#### Exercise objective
Scan the data below for the string "from". Show every line where it turns up.
** START **
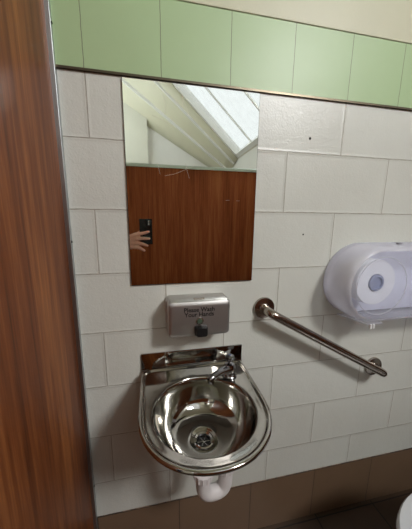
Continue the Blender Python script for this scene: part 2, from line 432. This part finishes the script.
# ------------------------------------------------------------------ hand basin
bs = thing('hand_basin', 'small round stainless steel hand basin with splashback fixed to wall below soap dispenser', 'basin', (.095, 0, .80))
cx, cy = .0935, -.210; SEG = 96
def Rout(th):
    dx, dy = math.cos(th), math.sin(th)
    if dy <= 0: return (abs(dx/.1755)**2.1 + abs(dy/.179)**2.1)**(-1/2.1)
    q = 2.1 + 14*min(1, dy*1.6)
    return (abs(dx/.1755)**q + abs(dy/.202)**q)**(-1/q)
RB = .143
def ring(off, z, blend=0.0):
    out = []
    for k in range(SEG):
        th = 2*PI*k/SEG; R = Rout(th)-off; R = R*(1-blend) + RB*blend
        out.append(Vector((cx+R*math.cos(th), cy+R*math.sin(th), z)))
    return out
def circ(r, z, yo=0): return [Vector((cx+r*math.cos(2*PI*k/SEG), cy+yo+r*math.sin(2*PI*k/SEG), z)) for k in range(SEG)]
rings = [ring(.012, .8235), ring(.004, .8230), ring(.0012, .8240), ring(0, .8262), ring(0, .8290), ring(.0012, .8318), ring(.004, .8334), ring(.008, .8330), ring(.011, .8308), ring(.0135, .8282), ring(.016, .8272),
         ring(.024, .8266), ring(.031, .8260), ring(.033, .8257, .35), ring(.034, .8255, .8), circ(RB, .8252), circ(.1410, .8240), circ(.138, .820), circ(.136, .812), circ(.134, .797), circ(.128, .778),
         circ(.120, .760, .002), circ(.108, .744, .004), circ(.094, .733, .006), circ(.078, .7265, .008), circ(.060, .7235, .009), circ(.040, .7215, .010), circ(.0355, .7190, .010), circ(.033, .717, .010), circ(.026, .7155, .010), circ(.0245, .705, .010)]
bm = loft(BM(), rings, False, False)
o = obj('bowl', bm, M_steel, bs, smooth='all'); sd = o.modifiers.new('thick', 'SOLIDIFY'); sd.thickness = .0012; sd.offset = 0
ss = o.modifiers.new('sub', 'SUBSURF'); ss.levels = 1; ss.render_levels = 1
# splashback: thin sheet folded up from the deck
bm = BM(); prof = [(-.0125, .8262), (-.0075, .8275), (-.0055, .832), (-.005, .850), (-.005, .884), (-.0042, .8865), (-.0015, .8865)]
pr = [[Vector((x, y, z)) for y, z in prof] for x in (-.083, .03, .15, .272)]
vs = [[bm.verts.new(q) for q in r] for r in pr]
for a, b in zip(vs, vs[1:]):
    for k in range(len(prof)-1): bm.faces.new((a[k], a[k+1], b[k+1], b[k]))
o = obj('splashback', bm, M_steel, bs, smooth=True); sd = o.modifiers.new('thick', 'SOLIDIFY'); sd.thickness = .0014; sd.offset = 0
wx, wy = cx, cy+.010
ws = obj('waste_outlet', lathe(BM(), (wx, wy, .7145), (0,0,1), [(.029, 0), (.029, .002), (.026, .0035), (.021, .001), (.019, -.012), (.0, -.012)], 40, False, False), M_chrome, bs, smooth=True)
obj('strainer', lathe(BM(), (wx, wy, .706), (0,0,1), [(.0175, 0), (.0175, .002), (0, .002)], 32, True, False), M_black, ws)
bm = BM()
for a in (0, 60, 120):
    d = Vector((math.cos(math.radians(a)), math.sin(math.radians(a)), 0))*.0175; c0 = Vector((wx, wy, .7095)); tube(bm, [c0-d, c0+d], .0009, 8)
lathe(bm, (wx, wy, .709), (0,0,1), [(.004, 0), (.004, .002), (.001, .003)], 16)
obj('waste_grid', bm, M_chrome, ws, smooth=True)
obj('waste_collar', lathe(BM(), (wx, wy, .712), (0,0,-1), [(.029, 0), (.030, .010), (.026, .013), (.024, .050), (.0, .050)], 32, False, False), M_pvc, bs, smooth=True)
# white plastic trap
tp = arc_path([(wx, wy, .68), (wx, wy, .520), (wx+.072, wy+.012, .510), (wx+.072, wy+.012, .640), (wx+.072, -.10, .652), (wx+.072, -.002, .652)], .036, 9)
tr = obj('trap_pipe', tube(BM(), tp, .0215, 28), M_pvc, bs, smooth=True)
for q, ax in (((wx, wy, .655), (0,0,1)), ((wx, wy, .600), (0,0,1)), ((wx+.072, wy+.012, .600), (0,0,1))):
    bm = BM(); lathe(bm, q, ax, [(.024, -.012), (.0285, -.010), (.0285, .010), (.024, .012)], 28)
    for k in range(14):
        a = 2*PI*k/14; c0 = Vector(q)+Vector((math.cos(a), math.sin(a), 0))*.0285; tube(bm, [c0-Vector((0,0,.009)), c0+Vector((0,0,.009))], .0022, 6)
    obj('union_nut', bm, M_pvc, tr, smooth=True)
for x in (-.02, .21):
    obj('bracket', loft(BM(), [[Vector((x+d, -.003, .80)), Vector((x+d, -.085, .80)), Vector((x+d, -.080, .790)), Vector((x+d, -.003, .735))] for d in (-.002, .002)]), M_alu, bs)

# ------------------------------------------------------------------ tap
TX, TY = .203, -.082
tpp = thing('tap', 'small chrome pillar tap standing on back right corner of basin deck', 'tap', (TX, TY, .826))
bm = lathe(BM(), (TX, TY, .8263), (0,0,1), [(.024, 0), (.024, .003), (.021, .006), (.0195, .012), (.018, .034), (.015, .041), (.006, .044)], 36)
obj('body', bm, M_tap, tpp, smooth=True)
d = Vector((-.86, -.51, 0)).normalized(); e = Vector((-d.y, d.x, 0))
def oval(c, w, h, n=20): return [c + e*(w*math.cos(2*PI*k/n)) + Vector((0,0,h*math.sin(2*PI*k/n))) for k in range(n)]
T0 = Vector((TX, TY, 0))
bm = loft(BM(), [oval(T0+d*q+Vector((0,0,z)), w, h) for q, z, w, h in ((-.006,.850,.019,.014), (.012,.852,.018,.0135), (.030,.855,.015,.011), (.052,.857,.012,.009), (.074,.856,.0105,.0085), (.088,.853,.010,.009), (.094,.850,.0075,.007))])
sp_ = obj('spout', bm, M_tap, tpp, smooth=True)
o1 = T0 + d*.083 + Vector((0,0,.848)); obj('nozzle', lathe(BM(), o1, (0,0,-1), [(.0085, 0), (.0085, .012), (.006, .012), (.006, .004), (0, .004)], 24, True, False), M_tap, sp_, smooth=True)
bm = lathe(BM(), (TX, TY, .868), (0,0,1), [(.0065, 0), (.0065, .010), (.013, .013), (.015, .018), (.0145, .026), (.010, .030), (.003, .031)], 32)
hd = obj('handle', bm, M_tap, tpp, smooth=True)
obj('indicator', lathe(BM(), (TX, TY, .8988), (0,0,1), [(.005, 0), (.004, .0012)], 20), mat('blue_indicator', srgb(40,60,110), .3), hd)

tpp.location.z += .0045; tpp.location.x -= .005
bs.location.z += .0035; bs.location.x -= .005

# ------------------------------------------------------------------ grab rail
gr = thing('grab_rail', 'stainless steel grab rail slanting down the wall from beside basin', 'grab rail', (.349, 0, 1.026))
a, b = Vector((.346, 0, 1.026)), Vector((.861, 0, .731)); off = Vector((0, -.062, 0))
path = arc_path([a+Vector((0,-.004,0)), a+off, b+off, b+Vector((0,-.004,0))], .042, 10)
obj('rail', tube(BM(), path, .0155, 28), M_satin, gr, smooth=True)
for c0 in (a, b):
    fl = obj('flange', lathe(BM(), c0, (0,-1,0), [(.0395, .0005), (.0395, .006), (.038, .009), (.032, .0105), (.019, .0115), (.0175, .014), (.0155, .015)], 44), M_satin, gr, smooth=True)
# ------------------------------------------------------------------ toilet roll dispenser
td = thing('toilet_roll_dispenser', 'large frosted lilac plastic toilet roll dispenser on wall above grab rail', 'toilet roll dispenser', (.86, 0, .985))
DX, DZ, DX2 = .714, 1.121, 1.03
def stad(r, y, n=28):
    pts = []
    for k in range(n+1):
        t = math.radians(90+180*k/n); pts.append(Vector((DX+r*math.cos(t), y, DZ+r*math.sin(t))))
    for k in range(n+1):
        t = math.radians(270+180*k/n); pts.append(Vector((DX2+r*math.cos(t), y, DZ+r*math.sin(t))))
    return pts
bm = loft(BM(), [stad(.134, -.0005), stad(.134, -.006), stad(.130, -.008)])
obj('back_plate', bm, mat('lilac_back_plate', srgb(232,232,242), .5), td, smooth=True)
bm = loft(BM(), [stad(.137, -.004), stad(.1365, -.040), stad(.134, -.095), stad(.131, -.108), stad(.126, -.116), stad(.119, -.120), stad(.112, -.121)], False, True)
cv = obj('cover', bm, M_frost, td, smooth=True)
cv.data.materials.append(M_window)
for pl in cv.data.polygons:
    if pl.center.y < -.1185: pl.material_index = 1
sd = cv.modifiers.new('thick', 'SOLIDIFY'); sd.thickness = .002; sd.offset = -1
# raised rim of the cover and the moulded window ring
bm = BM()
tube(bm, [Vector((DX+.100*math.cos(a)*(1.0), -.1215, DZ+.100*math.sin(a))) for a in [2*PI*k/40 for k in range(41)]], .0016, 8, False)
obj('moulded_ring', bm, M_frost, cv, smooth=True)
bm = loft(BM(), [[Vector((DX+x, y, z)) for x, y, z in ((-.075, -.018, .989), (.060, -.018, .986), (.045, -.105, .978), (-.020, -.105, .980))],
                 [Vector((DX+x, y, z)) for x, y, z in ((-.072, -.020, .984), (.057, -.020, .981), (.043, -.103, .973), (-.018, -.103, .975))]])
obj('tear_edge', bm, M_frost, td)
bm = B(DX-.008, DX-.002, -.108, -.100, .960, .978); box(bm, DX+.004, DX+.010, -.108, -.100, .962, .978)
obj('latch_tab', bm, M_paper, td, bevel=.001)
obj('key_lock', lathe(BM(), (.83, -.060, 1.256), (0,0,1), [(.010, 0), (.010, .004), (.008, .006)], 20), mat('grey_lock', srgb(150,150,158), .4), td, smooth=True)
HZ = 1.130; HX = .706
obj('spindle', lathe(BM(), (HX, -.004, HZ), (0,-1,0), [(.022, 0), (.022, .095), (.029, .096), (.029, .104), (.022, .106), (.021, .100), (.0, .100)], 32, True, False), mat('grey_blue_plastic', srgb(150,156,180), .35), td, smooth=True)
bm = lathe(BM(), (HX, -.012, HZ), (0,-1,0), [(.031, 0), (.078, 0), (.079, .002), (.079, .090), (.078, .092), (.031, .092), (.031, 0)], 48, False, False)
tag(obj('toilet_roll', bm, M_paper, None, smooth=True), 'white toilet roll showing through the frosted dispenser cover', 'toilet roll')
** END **
#### Solution below
Continue the Blender Python script for this scene: part 2, from line 432. This part finishes the script.
# splashback: thin sheet folded up from the deck
gr = thing('grab_rail', 'stainless steel grab rail slanting down the wall from beside basin', 'grab rail', (.349, 0, 1.026))